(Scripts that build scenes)
____

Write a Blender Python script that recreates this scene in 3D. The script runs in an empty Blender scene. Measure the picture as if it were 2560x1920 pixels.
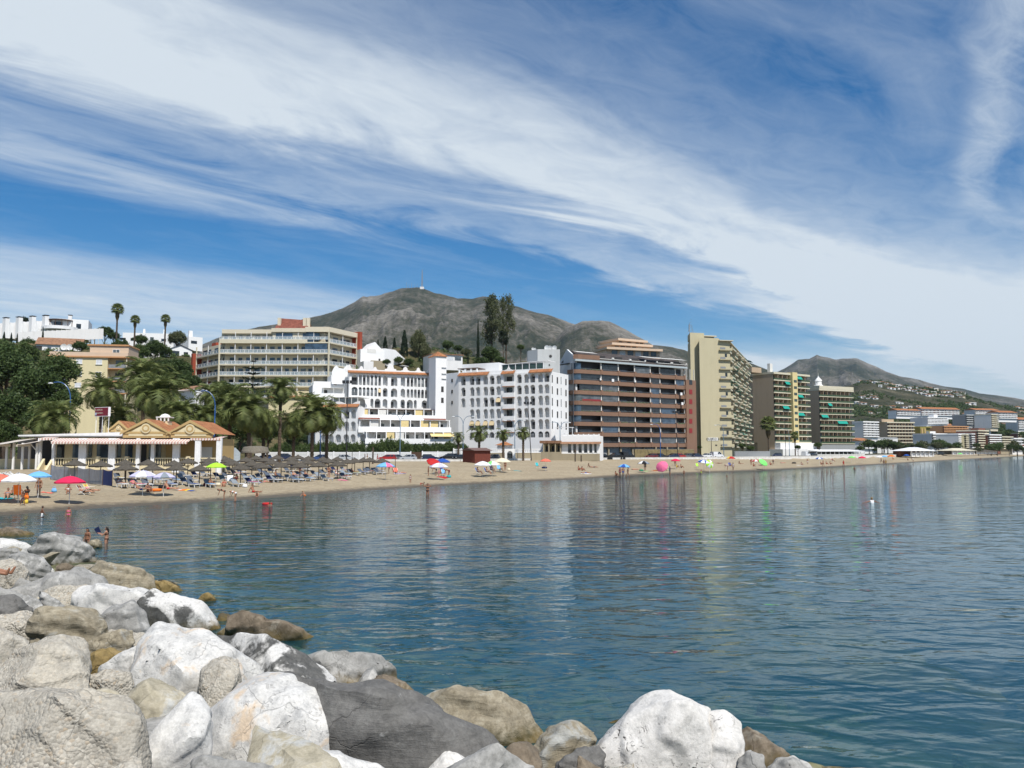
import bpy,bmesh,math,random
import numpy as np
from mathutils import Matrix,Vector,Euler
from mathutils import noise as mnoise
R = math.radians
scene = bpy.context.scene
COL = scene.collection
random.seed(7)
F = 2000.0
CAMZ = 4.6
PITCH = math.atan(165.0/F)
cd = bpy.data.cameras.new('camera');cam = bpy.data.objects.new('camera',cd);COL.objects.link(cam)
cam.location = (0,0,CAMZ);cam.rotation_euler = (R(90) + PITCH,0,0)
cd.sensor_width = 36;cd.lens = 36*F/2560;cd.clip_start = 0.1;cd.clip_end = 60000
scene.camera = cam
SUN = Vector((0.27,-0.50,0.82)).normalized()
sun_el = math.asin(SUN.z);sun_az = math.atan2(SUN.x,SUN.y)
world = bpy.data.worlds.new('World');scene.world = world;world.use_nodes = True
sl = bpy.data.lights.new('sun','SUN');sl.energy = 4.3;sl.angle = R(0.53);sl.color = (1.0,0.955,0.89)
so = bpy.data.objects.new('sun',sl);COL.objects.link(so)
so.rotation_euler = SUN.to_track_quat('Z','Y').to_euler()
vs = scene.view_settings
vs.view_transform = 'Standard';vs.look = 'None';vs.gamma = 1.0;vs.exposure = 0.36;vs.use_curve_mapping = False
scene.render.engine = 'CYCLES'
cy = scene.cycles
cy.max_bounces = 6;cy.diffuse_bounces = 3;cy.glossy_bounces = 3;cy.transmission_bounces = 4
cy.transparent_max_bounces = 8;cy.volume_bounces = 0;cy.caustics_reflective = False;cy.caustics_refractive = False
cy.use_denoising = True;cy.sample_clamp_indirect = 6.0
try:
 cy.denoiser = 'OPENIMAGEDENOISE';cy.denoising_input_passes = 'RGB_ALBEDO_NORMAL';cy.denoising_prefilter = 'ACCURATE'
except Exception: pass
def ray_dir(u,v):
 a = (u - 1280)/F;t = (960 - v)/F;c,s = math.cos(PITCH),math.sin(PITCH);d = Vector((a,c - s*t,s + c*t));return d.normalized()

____

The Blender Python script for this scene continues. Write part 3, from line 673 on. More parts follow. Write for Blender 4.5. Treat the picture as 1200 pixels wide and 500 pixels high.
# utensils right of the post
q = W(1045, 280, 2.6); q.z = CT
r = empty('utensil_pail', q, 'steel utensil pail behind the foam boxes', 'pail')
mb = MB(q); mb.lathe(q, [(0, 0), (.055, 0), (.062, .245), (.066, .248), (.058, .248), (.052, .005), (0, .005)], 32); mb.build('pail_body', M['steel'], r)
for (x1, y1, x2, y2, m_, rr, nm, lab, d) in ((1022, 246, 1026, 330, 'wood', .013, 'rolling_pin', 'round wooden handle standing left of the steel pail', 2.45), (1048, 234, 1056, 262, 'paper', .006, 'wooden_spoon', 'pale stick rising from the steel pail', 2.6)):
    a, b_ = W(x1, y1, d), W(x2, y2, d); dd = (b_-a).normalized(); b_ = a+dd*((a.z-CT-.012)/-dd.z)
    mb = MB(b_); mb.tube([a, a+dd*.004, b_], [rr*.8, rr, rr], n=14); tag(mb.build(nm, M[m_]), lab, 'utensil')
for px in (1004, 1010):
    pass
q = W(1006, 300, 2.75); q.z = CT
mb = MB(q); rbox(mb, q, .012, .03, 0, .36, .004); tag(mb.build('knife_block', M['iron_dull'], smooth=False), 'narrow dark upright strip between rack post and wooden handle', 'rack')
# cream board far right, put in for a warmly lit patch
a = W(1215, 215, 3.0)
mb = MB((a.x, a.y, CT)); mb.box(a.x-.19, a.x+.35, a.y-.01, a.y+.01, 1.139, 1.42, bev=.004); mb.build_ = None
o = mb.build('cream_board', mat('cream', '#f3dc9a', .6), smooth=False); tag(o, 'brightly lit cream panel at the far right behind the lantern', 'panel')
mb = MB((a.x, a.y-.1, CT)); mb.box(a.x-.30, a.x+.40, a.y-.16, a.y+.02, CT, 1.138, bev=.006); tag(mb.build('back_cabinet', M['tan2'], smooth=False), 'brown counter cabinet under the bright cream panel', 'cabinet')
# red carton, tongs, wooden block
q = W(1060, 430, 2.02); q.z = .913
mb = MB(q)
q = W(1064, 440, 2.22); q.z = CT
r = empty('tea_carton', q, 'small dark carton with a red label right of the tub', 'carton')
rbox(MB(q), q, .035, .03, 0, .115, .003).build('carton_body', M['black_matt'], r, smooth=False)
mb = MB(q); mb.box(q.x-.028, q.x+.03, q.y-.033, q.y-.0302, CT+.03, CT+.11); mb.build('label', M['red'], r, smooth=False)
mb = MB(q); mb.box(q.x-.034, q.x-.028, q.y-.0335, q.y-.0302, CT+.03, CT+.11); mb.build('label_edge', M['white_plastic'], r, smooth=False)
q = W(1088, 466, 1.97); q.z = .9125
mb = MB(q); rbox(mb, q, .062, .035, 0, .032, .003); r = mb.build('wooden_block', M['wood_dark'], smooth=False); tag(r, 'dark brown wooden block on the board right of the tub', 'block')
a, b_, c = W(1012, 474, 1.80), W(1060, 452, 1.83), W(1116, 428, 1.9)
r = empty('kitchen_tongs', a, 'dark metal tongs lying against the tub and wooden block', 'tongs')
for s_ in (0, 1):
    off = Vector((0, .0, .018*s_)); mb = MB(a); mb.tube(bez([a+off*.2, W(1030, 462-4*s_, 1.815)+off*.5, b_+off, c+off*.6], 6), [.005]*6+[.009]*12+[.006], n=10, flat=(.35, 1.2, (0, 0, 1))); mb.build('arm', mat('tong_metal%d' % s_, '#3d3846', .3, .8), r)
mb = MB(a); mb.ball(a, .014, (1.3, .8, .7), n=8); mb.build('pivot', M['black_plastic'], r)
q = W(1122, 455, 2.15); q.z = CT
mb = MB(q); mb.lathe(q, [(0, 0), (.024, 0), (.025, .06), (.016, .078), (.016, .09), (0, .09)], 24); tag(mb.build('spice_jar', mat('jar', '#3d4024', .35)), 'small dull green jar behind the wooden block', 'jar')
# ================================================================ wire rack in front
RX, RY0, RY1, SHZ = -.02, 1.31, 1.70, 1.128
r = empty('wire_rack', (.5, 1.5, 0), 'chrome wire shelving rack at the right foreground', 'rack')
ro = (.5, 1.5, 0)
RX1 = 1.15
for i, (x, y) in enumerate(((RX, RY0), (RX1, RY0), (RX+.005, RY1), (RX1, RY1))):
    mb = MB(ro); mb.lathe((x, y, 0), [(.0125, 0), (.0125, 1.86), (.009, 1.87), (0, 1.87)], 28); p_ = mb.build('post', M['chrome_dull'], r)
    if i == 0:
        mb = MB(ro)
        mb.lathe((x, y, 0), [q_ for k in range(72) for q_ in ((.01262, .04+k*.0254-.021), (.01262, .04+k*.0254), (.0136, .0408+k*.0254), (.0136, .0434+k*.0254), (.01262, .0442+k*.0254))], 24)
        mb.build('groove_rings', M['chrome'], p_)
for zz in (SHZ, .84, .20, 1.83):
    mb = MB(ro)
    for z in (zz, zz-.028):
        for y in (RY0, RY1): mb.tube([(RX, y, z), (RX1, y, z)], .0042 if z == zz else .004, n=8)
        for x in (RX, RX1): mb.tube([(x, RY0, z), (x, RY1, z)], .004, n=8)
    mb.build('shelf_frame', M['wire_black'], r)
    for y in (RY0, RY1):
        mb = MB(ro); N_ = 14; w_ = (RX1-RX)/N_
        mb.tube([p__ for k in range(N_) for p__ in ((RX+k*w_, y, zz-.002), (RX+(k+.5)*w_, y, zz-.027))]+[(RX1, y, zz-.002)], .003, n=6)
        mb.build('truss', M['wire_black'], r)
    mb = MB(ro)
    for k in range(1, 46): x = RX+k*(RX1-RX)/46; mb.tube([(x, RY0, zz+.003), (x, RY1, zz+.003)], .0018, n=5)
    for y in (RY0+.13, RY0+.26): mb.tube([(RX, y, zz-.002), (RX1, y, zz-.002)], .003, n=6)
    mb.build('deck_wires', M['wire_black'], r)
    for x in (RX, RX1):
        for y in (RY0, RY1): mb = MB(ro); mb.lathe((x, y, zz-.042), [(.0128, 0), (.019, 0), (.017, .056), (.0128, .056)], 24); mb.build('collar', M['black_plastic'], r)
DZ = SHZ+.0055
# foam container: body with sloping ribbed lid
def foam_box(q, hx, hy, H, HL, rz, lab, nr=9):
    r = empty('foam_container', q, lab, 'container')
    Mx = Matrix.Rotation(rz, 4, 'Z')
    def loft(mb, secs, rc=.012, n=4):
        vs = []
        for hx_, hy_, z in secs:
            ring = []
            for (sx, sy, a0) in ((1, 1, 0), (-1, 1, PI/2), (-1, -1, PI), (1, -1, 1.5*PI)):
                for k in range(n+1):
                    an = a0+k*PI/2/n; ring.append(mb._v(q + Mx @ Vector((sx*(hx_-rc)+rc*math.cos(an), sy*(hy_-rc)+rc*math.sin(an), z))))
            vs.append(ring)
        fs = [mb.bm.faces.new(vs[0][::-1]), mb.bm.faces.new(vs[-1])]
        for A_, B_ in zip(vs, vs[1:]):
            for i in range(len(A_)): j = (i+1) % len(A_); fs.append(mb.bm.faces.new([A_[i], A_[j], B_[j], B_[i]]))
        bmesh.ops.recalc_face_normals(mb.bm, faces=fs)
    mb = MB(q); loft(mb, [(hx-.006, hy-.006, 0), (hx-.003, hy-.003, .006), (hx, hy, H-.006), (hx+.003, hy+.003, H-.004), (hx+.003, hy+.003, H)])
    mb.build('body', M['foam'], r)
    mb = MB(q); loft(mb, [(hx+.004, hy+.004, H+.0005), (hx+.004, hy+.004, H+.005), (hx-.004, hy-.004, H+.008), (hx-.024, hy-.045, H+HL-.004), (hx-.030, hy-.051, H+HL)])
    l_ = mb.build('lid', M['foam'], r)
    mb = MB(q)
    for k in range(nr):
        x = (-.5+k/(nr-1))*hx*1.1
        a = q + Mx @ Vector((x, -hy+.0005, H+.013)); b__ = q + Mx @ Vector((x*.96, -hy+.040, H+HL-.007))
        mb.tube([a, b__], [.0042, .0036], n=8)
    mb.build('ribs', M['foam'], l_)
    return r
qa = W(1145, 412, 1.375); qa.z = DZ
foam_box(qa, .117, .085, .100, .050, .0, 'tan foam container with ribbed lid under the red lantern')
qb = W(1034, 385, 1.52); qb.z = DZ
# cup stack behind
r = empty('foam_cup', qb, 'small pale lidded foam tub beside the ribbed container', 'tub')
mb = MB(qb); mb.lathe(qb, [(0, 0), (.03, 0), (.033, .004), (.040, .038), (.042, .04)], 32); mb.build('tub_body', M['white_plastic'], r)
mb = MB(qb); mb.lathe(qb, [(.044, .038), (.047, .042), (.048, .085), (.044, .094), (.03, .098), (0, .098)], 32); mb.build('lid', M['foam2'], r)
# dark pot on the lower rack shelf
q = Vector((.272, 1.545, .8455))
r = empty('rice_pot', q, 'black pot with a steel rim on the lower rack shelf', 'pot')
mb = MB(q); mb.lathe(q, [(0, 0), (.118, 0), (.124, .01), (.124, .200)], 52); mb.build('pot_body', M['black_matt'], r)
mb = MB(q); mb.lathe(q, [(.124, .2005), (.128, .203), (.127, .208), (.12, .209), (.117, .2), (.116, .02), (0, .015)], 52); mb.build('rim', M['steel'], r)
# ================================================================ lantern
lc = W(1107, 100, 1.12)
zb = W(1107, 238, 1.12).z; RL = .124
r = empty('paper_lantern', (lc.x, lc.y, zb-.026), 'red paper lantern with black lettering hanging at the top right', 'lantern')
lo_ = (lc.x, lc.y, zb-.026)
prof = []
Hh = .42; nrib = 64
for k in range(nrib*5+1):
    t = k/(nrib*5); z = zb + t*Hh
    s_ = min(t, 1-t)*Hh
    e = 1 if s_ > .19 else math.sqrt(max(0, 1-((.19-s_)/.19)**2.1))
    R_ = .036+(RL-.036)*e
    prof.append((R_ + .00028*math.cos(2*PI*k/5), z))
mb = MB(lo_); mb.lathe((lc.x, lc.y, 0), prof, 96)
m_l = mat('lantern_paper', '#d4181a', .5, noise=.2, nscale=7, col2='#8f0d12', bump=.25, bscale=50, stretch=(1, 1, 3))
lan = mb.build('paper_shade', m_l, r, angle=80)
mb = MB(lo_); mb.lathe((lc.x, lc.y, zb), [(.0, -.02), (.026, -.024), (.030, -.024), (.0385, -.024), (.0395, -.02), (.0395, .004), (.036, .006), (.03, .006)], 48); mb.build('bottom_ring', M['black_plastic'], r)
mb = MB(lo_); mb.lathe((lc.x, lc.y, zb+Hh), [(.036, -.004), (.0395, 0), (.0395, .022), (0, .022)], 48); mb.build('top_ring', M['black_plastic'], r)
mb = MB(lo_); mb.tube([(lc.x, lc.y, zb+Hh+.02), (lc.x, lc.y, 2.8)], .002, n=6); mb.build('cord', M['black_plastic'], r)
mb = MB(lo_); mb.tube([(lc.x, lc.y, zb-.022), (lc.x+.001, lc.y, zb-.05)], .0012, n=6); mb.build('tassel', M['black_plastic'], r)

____

**What to produce**. Say how many lines of the data include the word "Python". Respond with the number alone.

**Exercise solution**. 2